_The task:_
Write out the full listing exactly as given, minus the images.
_____
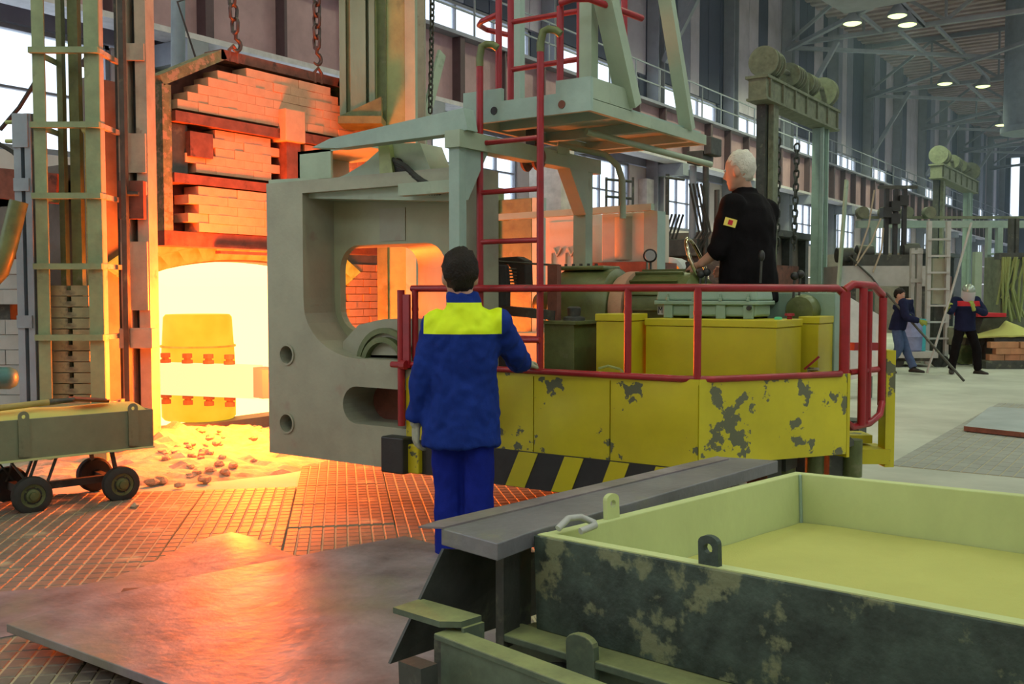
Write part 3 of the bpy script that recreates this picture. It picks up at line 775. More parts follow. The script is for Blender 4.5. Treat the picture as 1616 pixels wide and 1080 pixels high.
# far cheek and floor beam
for yy in (7.55,):
    g = sheet([[(xl, zb0), (xr - .3, zb0), (xr - .3, 1.15), (xl, 1.15)]], lambda u, v: (u, yy, v), (0, .3, 0)); g.build('far_cheek', M_CHEEK, man)
g = G(); g.bb((xl + 1.2, YS + T, zb0 + .02), (xr, 7.55, zb0 + .16)); g.build('floor_beam', M_DKSTEEL, man)
# bearing block with rings behind the window
ybk = YS + .12
bc = V(607, 577, y=ybk)
g = G(); g.prism([V(a, b, y=ybk) for a, b in ((541, 560), (541, 540), (566, 513), (604, 504), (672, 504), (700, 520), (700, 562))], (0, yw - ybk - .005, 0)); g.build('bearing_block', M_CHEEK, man)
g = G()
for r0, r1, dz in ((.25, .215, .03), (.19, .155, .05)):
    pr_ = [PI * k / 18 for k in range(19)]; cb_ = bc + Vector((.02, 0, .0))
    g.loft([[cb_ + Vector((r * math.cos(a), -d, max(r * math.sin(a) - .0, -.0))) for r, d in ((r1, 0), (r0, 0), (r0, dz), (r1, dz))] for a in pr_])
g.build('bearing_ring', M_OLIVE, man, 40)
# --- top of the cheek: gusset, duct box, hoses
def pxz(pts, y): return [Vector((X(a, b, y), y, Z(a, b, y))) for a, b in pts]
yg = YS + .06
g = G(); g.prism(pxz([(424, 284), (478, 281), (525, 284), (545, 276), (575, 258), (600, 236), (613, 226), (663, 226), (672, 250), (684, 277), (694, 291), (735, 297), (735, 318), (424, 312)], yg), (0, .22, 0)); g.build('gusset', M_SAGE, man)
g = G(); g.prism(pxz([(597, 228), (613, 224), (622, 290), (600, 292)], yg - .04), (0, .06, 0)); g.build('rib', M_COLG, man)
g = G(); p = V(628, 262, y=yg - .01); g.lathe(p, (0, -1, 0), [(0, .05), (.006, .05)], 16); g.build('hose_port', M_BLK, man)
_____
_Output:_
Write part 3 of the bpy script that recreates this picture. It picks up at line 775. More parts follow. The script is for Blender 4.5. Treat the picture as 1616 pixels wide and 1080 pixels high.
# far cheek and floor beam
for yy in (7.55,):
    g = sheet([[(xl, zb0), (xr - .3, zb0), (xr - .3, 1.15), (xl, 1.15)]], lambda u, v: (u, yy, v), (0, .3, 0)); g.build('far_cheek', M_CHEEK, man)
g = G(); g.bb((xl + 1.2, YS + T, zb0 + .02), (xr, 7.55, zb0 + .16)); g.build('floor_beam', M_DKSTEEL, man)
# bearing block with rings behind the window
ybk = YS + .12
bc = V(607, 577, y=ybk)
g = G(); g.prism([V(a, b, y=ybk) for a, b in ((541, 560), (541, 540), (566, 513), (604, 504), (672, 504), (700, 520), (700, 562))], (0, yw - ybk - .005, 0)); g.build('bearing_block', M_CHEEK, man)
g = G()
for r0, r1, dz in ((.25, .215, .03), (.19, .155, .05)):
    pr_ = [PI * k / 18 for k in range(19)]; cb_ = bc + Vector((.02, 0, .0))
    g.loft([[cb_ + Vector((r * math.cos(a), -d, max(r * math.sin(a) - .0, -.0))) for r, d in ((r1, 0), (r0, 0), (r0, dz), (r1, dz))] for a in pr_])
g.build('bearing_ring', M_OLIVE, man, 40)
# --- top of the cheek: gusset, duct box, hoses
def pxz(pts, y): return [Vector((X(a, b, y), y, Z(a, b, y))) for a, b in pts]
yg = YS + .06
g = G(); g.prism(pxz([(424, 284), (478, 281), (525, 284), (545, 276), (575, 258), (600, 236), (613, 226), (663, 226), (672, 250), (684, 277), (694, 291), (735, 297), (735, 318), (424, 312)], yg), (0, .22, 0)); g.build('gusset', M_SAGE, man)
g = G(); g.prism(pxz([(597, 228), (613, 224), (622, 290), (600, 292)], yg - .04), (0, .06, 0)); g.build('rib', M_COLG, man)
g = G(); p = V(628, 262, y=yg - .01); g.lathe(p, (0, -1, 0), [(0, .05), (.006, .05)], 16); g.build('hose_port', M_BLK, man)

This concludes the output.